In Committee the Chair put the question that clause 32 stand part of the Bill, and hon. Members responded “Aye”. The Chair asked for votes to the contrary, and said, “I think the Ayes have it.” The Minister then moved that the clause should not stand part of the Bill, and I raised a point of order to the Chair to point out that the Committee had just voted that the clause should stand part of the Bill, and that the Minister could not then move that it should not. The Chair then said:
“For clarity, I will put the question again.”––[Official Report, Enterprise Public Bill Committee, 23 February 2016; c. 201.]
The clause was accepted in Committee, but the vote was taken a second time because the Chair, in a spirit of extraordinary generosity and to save the Minister’s blushes, allowed a second vote. First the clause was in, then it was out, and today we are suggesting that new clause 4 should again be included in the Bill. It is not really a new clause; it was clause 32 when we considered the Bill in Committee.
The Government are wary of new clause 4, or old clause 32, because they fear that the Green Investment Bank’s borrowing would, because of the position taken by the Office for National Statistics, remain on the Government’s books and be classed as public sector debt after privatisation. If there were any suggestion of statutory control of the Green Investment Bank’s purpose, the ONS would insist that it stayed on the books.
There is currently statutory control of the Green Investment Bank’s purpose, to ensure that it is green and not just like any other investment bank. The Green Investment Bank is supposed to be a different kind of entity; it is not supposed to be like the bank that the Secretary of State worked for when he earned £3 million a year, and which was fined £600,000 by the European Union for fiddling interest rates. It is not supposed to be that kind of institution; it is supposed to be completely different and focused on sustainable investment in green projects, not based on the unsustainable culture of greed that brought the world economy to its knees in 2008, with millions of hard-working families still suffering the consequences of that. If the Green Investment Bank is meant to be a new kind of institution, how do we ensure that it remains so if the Government strip it of its statutory purpose, which is to invest in green projects?
In Committee we asked whether the Government should allow that potential ruling by the ONS to drive completely in this important area of sustainable public policy, but the ONS point is a technical matter. If the Green Investment Bank remains on the books after privatisation, that does not reflect any problematic public debt. It may cosmetically spoil the look of the Chancellor’s forecasts on public debt, but it would not change the fundamental underlying substance of public finances. In other words, statutory protection for the Green Investment Bank’s purposes is to be removed by the Government because of an accounting convention that is inconvenient to their political narrative.

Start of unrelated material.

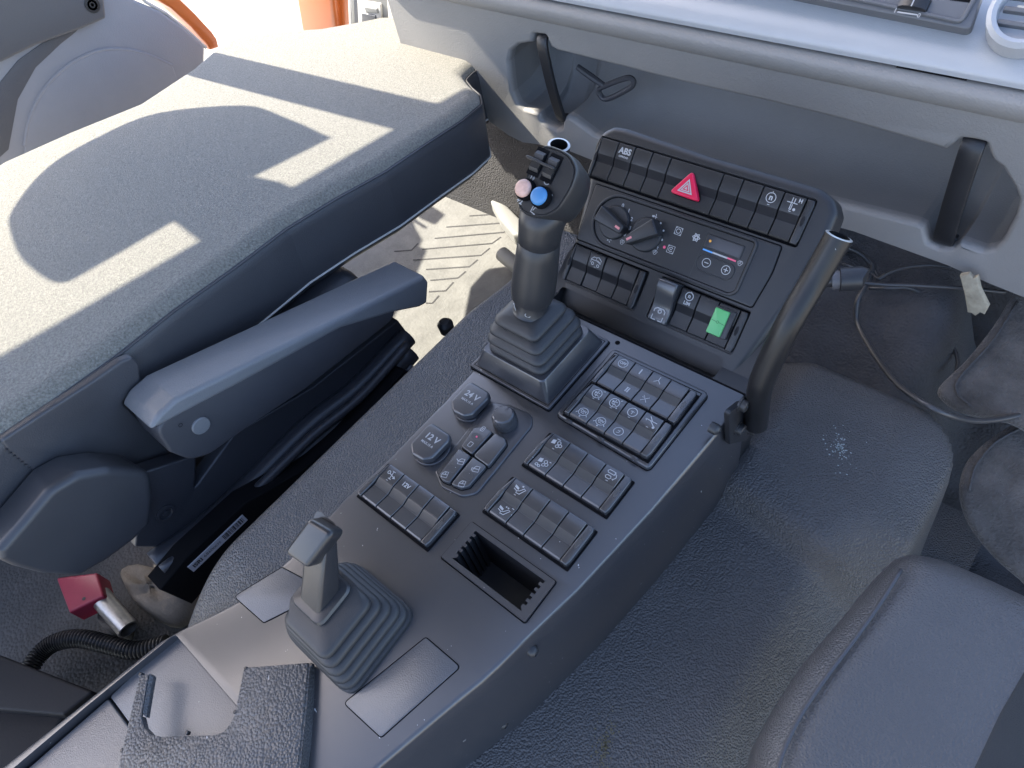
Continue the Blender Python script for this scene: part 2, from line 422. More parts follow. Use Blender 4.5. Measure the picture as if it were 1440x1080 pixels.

It is spin over substance on stilts.
As we discussed in Committee, the Green Investment Bank is not getting the same treatment as the Asian Infrastructure Investment Bank. The Treasury is all too ready to allow UK borrowing to be part of financing that bank, and it was not worried at all that public debt will be part of its financing. However, it is extremely reluctant to allow the same treatment for the Green Investment Bank.
You will not be surprised to hear, Mr Speaker, that I praised the former coalition Government for introducing the Green Investment Bank. Policy in that area can be difficult to implement, because by its very nature it is new and innovative—in Committee I quoted the wise words, as ever, of Kermit the Frog who said, or sang or croaked, “It’s not easy being green”. That is true. It is not easy, and this is an innovative and effective piece of public policy, and I praise the former coalition Government for introducing it.